En el colegio hacíamos matemáticas con pluma fuente. Con ese sentido del orden germánico que nos metieron entre números y letras, no dejaban que borráramos; teníamos que tachar nuestras faltas con una línea recta hecha con regla y volverlas a hacer. El error permanecía visible, pero anulado, por decirlo así. Limpio, radical. Tratar de borrar un trazo en lápiz siempre deja huella. Y ni me hablen del abominable «liquid» que deja una masa infesta que le grita al mundo que hay algo que nunca debió existir debajo.
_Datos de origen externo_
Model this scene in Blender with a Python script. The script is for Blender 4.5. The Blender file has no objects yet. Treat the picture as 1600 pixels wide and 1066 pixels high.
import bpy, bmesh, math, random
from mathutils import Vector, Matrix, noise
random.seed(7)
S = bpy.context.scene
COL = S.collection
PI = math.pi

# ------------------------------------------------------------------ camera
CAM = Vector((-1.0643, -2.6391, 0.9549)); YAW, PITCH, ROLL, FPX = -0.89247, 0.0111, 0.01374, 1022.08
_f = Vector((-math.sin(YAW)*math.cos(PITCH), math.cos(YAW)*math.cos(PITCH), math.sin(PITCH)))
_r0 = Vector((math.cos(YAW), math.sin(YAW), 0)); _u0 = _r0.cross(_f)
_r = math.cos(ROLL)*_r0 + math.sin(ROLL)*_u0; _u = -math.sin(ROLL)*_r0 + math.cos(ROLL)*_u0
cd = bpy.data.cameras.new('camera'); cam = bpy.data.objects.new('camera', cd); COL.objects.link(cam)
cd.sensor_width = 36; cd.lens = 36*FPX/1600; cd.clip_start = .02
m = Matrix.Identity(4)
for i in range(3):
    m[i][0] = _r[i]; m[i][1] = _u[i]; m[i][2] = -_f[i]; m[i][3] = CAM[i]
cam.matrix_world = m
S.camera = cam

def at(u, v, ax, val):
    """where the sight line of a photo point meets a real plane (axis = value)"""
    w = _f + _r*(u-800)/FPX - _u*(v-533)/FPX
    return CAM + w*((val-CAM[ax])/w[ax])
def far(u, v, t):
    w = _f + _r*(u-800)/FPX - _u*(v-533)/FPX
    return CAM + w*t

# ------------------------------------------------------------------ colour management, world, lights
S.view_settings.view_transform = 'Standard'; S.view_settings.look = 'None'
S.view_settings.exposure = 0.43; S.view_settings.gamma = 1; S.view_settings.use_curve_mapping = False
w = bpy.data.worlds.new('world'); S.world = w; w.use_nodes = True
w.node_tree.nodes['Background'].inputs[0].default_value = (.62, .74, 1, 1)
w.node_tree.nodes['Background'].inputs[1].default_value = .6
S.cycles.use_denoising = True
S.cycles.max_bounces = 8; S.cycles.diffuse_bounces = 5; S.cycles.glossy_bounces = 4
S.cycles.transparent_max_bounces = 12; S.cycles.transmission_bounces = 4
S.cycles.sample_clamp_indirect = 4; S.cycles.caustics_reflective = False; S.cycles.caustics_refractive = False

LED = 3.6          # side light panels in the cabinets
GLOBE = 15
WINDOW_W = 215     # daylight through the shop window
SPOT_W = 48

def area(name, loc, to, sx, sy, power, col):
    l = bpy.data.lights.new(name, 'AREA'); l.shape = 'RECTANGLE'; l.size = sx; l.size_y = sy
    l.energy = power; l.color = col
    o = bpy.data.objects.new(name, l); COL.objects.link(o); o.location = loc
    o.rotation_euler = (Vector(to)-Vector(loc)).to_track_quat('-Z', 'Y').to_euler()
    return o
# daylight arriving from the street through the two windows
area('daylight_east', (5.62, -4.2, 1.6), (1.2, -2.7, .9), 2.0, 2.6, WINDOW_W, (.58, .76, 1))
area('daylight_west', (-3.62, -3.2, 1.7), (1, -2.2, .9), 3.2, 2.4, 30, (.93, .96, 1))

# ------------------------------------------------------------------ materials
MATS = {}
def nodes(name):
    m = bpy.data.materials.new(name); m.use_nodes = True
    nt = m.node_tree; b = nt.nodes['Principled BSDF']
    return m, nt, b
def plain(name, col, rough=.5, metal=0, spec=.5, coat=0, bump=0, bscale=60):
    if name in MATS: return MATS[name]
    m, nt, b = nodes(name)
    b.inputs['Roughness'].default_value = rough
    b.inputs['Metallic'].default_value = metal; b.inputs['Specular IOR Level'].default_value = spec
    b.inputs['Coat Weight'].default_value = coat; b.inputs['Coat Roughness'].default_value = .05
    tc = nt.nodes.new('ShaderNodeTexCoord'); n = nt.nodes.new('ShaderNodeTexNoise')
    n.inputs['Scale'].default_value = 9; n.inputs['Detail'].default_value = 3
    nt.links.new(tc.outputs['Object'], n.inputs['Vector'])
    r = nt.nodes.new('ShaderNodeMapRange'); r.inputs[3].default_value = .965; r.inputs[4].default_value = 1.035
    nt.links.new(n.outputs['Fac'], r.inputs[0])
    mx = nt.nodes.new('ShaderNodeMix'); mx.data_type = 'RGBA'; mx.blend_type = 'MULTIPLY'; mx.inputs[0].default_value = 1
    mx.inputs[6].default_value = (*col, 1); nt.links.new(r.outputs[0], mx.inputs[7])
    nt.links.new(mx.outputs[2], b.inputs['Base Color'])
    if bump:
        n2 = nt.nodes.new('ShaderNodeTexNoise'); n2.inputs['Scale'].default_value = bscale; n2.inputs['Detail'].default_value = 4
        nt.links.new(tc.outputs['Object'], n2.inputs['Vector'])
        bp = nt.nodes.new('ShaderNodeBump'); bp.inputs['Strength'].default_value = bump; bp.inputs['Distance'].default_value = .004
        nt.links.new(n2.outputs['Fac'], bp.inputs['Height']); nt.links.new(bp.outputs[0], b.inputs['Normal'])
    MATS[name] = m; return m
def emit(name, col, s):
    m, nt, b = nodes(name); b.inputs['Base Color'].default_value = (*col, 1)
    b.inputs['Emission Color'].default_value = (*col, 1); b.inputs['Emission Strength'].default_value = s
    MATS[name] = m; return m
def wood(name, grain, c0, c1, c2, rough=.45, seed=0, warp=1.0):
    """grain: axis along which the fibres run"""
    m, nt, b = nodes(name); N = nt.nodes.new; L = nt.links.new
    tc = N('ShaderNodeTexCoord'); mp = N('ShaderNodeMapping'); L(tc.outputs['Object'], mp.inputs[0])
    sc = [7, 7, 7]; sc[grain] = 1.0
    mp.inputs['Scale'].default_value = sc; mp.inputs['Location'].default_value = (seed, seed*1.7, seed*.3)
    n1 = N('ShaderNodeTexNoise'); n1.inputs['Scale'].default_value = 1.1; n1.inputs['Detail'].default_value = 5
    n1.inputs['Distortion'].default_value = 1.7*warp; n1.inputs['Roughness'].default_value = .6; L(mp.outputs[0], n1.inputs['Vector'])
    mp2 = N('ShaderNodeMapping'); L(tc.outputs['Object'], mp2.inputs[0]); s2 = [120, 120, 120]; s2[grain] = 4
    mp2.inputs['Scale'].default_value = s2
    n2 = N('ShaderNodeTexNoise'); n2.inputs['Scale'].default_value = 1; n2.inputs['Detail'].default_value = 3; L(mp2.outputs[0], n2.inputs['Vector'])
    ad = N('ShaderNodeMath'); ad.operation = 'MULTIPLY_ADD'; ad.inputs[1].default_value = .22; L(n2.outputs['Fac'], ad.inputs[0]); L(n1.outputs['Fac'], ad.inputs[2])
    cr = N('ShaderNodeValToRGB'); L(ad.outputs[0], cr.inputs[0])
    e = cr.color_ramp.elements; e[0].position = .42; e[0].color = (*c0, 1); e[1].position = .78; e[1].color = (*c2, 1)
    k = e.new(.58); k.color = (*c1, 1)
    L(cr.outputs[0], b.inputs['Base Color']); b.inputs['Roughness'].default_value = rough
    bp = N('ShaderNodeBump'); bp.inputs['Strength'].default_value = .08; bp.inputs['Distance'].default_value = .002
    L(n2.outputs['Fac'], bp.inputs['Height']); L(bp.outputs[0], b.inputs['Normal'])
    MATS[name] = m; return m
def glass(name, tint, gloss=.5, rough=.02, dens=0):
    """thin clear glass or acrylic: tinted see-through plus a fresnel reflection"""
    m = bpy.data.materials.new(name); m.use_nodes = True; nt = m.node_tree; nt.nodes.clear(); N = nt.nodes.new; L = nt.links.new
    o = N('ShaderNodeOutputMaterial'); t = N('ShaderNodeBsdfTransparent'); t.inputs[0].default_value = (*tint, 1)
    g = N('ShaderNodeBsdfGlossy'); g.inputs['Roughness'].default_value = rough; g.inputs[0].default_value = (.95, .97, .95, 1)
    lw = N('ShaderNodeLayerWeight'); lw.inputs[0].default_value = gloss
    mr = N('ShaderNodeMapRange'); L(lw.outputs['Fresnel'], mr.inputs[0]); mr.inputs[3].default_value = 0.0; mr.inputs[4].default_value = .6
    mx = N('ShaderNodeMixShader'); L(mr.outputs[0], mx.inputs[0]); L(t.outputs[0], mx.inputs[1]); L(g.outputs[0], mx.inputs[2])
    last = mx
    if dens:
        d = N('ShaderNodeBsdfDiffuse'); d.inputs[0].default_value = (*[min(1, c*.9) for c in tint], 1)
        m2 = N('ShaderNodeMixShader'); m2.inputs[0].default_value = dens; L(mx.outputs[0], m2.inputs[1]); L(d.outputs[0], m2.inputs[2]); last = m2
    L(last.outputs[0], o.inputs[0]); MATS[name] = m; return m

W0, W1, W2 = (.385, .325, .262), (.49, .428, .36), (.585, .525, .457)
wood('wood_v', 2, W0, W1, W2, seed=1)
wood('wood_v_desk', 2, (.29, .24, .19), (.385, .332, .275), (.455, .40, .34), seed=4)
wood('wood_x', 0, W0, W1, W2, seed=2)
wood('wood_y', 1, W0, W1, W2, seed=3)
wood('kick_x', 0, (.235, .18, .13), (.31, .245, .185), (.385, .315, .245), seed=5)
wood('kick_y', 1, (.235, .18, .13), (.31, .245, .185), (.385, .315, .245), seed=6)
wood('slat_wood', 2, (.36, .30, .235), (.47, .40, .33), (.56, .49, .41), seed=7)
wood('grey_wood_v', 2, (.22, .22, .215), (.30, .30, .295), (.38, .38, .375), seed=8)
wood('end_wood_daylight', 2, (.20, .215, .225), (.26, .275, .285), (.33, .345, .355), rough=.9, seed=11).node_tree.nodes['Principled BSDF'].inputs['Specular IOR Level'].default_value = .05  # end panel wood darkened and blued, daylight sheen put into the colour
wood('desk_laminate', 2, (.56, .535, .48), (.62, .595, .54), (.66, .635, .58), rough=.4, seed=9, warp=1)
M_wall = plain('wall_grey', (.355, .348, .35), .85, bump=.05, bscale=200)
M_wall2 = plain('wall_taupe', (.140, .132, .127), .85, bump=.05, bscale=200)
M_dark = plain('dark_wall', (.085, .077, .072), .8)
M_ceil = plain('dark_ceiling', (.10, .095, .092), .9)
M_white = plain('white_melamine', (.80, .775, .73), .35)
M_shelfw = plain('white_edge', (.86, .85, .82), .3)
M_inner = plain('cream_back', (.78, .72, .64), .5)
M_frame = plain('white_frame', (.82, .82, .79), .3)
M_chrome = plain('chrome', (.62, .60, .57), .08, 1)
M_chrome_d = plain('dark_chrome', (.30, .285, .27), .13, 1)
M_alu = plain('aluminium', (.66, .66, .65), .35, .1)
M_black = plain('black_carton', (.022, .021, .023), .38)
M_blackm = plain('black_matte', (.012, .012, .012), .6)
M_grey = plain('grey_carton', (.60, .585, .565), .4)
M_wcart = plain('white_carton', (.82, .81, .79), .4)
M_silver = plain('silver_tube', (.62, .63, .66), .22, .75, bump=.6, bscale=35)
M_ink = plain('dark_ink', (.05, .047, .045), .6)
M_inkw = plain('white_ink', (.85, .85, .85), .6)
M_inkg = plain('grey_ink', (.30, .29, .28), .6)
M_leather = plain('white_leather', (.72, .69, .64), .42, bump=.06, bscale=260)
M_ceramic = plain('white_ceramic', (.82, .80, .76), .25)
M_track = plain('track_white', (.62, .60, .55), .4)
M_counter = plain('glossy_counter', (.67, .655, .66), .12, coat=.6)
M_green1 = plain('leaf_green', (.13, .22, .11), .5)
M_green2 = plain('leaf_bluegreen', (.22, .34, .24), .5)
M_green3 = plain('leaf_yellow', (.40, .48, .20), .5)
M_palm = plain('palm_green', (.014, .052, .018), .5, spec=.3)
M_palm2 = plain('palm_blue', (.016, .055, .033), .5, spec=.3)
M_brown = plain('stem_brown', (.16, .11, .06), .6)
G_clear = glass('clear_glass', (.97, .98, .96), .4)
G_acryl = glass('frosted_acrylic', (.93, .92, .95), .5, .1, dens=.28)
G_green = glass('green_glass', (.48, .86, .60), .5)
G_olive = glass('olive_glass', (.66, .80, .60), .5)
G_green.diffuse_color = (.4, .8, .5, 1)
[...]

Nada de lo que uno hace puede dejar de existir. Deja una huella a su alrededor que se puede rastrear hasta por la energía gastada en su lugar. Cada palabra, gesto, pensamiento, llevan una existencia en sí mismos que se acumula. Los errores que cometemos existen, por mucho que los tratemos de enmendar. Las consecuencias que van dejando se apilan, sobre todo las que están fuera de nuestro alcance corregir. Tratar de ignorar es apagar la luz en un cuarto que debemos saber navegar. Las cosas existen, por mucho que queramos ocultarlas. Es más ordenado y práctico, aceptar que fueron, que tuvieron un impacto que probablemente cambió el curso de nuestra historia y continuar.
Los errores en la vida no son tan fáciles de corregir como una suma mal hecha, pero tampoco significan algo insuperable. Sólo hay que estar dispuesto a volver a comenzar la ecuación y hacerla bien la siguiente vez.